1. Нольте Э. Европейская гражданская война (1917–1945): Национал-социализм и большевизм. М.: Логос, 2003. С. 25.
2. Впрочем, Юнгер, вечный нонконформист, вряд ли мог принять как «свое» какое бы то ни было движение: для него быть «вовне» (различным образом модулируя это «вовне») оказывалось тем постоянным, что сохранялось при всех изгибах жизненного пути. Поэт коллективного, он был радикальным индивидуалистом — и переживание слияния для него всегда оставалось рефлексивным, он был тем, кто фиксировал себя в этот момент, делая предметом описания свое переживание.

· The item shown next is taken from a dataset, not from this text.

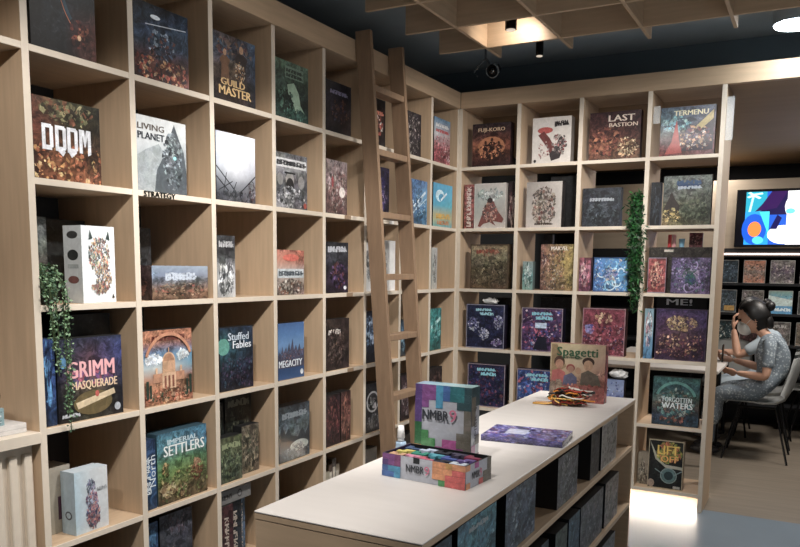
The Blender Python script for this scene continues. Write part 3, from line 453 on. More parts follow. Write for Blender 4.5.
BG(1, 0, .504, .755, .283, 'white box with red and black brush painting', [('bg', [['#d4ccc4', '#d8d0c8'], ['#ccc6be', '#d4ccc4']], .03), ('e', .33, .72, .2, .07, '#b03a30'), ('p', [(.15, .62), (.3, .7), (.45, .55), (.58, .35), (.66, .15), (.5, .12), (.42, .3), (.3, .45)], '#6a2c28'), ('p', [(.45, .2), (.62, .38), (.72, .6), (.85, .5), (.8, .3), (.72, .1), (.5, .05)], '#3a3234'), ('blob', .7, .4, .18, .24, 50, .04, ['#241e20', '#6a5a58', '#a89890', '#8a2c28']), ('t', '#7', .75, .85, .36, .13, '#2a2426'), ('e', .08, .06, .035, .035, '#302a2a'), ('blob', .3, .3, .14, .2, 20, .03, ['#b0a098', '#8a4440'])],
   right=[('bg', [['#8c847c'], ['#7c746c']], .03)], side='#b8b0a8')
BG(2, 0, .869, 1.176, .285, 'maroon box with cream title and gold castle', [('bg', [['#3a1c20', '#34181c'], ['#4a2424', '#3c1c20'], ['#6a3424', '#4a2420'], ['#8a5030', '#5a3424'], ['#4a2c20', '#6a4c34']], .2), ('t', 'LAST', .62, .86, .5, .13, '#e0d0c0'), ('t', 'BASTION', .66, .72, .55, .08, '#d8c4b0'), ('blob', .75, .25, .22, .2, 80, .035, ['#d8b07c', '#2c1814', '#8a5c38', '#f0d8a8']), ('blob', .3, .4, .28, .3, 70, .06, ['#8a3c28', '#3c1a1a', '#b06a40', '#241014'])], side='#2c1618')
BG(3, 0, 1.290, 1.593, .28, 'blue and red shrink-wrapped box of fantasy city', [('bg', [['#3c4c60', '#4a5468'], ['#5a7a8a', '#4a4a64'], ['#5a6a70', '#5a3c50'], ['#6a3c40', '#6a3444'], ['#7a3c34', '#5c3c40']], .25), ('t', 'TERMENU', .55, .87, .62, .1, '#e0d8b0'), ('blob', .3, .65, .25, .15, 40, .05, ['#7ac0cc', '#3c5a70', '#a8d0d0']), ('p', [(.4, .1), (.72, .62), (.97, .9), (.97, .1)], '#2e2838'), ('p', [(.62, .55), (.96, .9), (.96, .72), (.74, .52)], '#b8a468'), ('p', [(.1, .05), (.22, .3), (.3, .75), (.36, .3), (.42, .06)], '#a83a34'), ('blob', .65, .35, .3, .25, 90, .04, ['#d8a878', '#7a2c34', '#2c2838', '#c8c0b8', '#4a4a6a'])], side='#1c2028', wrap=True)
BG(0, 1, .114, .335, .292, 'white box with red-robed samurai', [('bg', [['#b8b0a8', '#c0b8b0'], ['#a4aaa4', '#b0b0ac'], ['#a8a8a0', '#a09890'], ['#c8c0b8', '#c4bcb4']], .06), ('blob', .5, .75, .4, .12, 40, .06, ['#98a8a4', '#c4c8c4', '#8c9894']), ('p', [(.12, .05), (.25, .3), (.36, .5), (.42, .6), (.62, .6), (.72, .42), (.95, .2), (.9, .12), (.6, .16), (.7, .05), (.5, .14), (.3, .1), (.2, .03)], '#7a3c34'), ('e', .5, .62, .09, .06, '#3a2c2c'), ('blob', .5, .35, .26, .2, 60, .04, ['#a86450', '#4a2c2c', '#c08c78', '#5a3c3c']), ('frame', .015, '#d8d0c8')], side='#b0a8a0')
BG(0, 1, .04, .108, .29, 'slim red and white spine beside the samurai', [('bg', [['#a05048'], ['#8a4038']], .08), ('t', '#10', .5, .5, .92, .55, '#e0d0c4', PI/2)], side='#8a4c44', d=.1)
BG(0, 1, .345, .398, .30, 'black and red slim box right of the samurai', [('bg', [['#281c20'], ['#40282c'], ['#241a1c']], .3), ('blob', .5, .4, .4, .3, 30, .15, ['#8a6a64', '#5a2c30', '#c0a8a0'])], side='#1c1416', s=.05)
BG(1, 1, .477, .71, .287, 'white box with dense brown cluster of warriors', [('bg', [['#8a827c', '#c0b8b0'], ['#a8a098', '#bcb4ac'], ['#c0b8b0', '#c8c0b8']], .05), ('blob', .5, .6, .33, .28, 130, .045, ['#4a4038', '#7a6c5c', '#2c2826', '#9a8c7c', '#6a4a40']), ('blob', .5, .3, .33, .22, 110, .045, ['#5a4a40', '#8a7868', '#302826', '#b0a090', '#7a3c34']), ('t', '#8', .5, .08, .5, .05, '#4a3c34')], side='#a8a098', right=[('bg', [['#3a3634'], ['#302c2a']], .1)])
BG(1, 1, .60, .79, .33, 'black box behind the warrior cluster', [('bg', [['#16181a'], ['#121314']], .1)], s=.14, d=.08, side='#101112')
BG(2, 1, .843, 1.077, .235, 'dark slate box with faint title', [('bg', [['#2c3038', '#30343c'], ['#282c34', '#363c44'], ['#30363c', '#282c32']], .12), ('t', '#8', .5, .7, .62, .1, '#a8b0b8'), ('blob', .5, .35, .4, .25, 50, .06, ['#4a525a', '#202428', '#5c666e'])], side='#181a1c')
BG(3, 1, 1.326, 1.594, .287, 'misty landscape box with blue gothic title', [('bg', [['#6a706c', '#747a74', '#6a706c'], ['#5a605c', '#7a807a', '#60665f'], ['#4a4c44', '#6a6c5c', '#4c5248'], ['#7a7450', '#4a4c3c', '#3c4238'], ['#86764c', '#54543c', '#444a3c']], .12), ('r', .3, .74, .75, .82, '#2c4870'), ('t', '#5', .52, .86, .5, .1, '#34547c'), ('t', '#7', .55, .76, .5, .07, '#b8c4d0'), ('mtn', [(.02, .35, .15), (.1, .5), (.18, .68), (.26, .52), (.36, .4)], '#3c3430'), ('blob', .2, .2, .2, .14, 50, .035, ['#b89c54', '#5a4c2c', '#d8c078', '#34301f']), ('blob', .65, .3, .28, .2, 70, .05, ['#56604c', '#36402f', '#747c60'])], side='#3a3d3a')
BG(3, 1, 1.255, 1.31, .255, 'black narrow box beside the misty landscape', [('bg', [['#22262c'], ['#1a1c22']], .15), ('blob', .5, .5, .3, .45, 40, .12, ['#3c4450', '#14161a'])], side='#121316')
BG(0, 2, .096, .365, .295, 'sandy box with desert crowd and red lettering', [('bg', [['#8a7458', '#86704f'], ['#8c8468', '#80785c'], ['#4a4434', '#504834'], ['#64543c', '#5a4c38'], ['#6a5438', '#4c3c2c']], .15), ('t', '#7', .45, .84, .6, .1, '#8a3420'), ('blob', .5, .82, .2, .08, 14, .04, ['#a84c2c', '#6a3c24']), ('s', 90, .08, .1, .92, .66, .045, ['#3a3426', '#8a8468', '#2c281f', '#6a6046', '#a09070']), ('frame', .025, '#54422f')], right=[('bg', [['#6a5840'], ['#544630']], .1)], side='#5a4a36')
BG(1, 2, .586, .808, .294, 'comic-style box with gold panel and heroes', [('bg', [['#8a5c50', '#a08c4a'], ['#7a4c48', '#b8a050'], ['#8a6450', '#a8924c'], ['#6a4c44', '#8a7444']], .2), ('t', 'MARVEL', .55, .91, .5, .08, '#e8e0d8'), ('s', 110, .03, .03, .72, .85, .05, ['#c0a898', '#5a3430', '#3a3038', '#a85c44', '#d8c8b0', '#4a4a5c']), ('s', 40, .6, .03, .97, .95, .05, ['#d0b85c', '#7a6434', '#e0d088', '#5a4830'])], side='#2a2420')
BG(1, 2, .465, .535, .185, 'small pale grey and teal box', [('bg', [['#8a9896'], ['#5a8c8a'], ['#7aa098']], .15), ('blob', .5, .5, .35, .4, 40, .12, ['#c8d4d0', '#3c5c5c', '#a8c4c0'])], side='#6a7c7a', d=.05)
BG(2, 2, .84, .912, .21, 'small pink and red box', [('bg', [['#9a4a5c'], ['#8a5a74'], ['#6a3450']], .2), ('blob', .5, .5, .4, .4, 50, .12, ['#d890a0', '#5a2c44', '#c85a5c', '#e0c0c0'])], side='#5a2c3c', d=.05)
SWIRL = lambda pal: [('s', 100, .03, .03, .97, .97, .055, pal), *[('ring', random.Random(i*7+len(pal)).uniform(.15, .85), random.Random(i*5+3).uniform(.15, .85), random.Random(i*3).uniform(.08, .2), .035, i*50, i*50+210, pal[i % 2]) for i in range(12)], ('blob', .5, .52, .2, .2, 60, .05, pal[2:])]
BG(2, 2, .93, 1.145, .212, 'bright blue box with swirling waves', [('bg', [['#2c7ac0', '#3890d0'], ['#2468b0', '#40a0d8'], ['#1c5a9c', '#2c80c4']], .12)]+SWIRL(['#8ad0f0', '#d8f0fa', '#1c5a9c', '#9a8ab0', '#c8b8a0'])+[('frame', .03, '#1c4a80')], side='#14304c')
BG(3, 2, 1.26, 1.365, .212, 'small red box with tan creature', [('bg', [['#9a3c3c', '#a44444'], ['#8a3038', '#983c3c']], .15), ('blob', .5, .5, .35, .38, 90, .07, ['#d8a888', '#7a2830', '#c86a5c', '#3c2838', '#e8c8a8']), ('frame', .03, '#8a8090')], side='#5a2428', d=.05)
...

3. «Вечное возвращение» и знаменитые рассуждения об «ужасе истории», принадлежащие Элиаде, прекрасно отражают суть умонастроений значительной части представителей «консервативной революции», направления, к которому он сам был близок. Подлинный миф для Элиаде — в отличие от историзированного — это выход за пределы времени, избавление от кошмара историчности (см.: Ленель-Лавастин А. Забытый фашизм: Ионеско, Элиаде, Чоран / Пер. с фр. Е.П. Островской. М.: Прогресс-Традиция, 2007).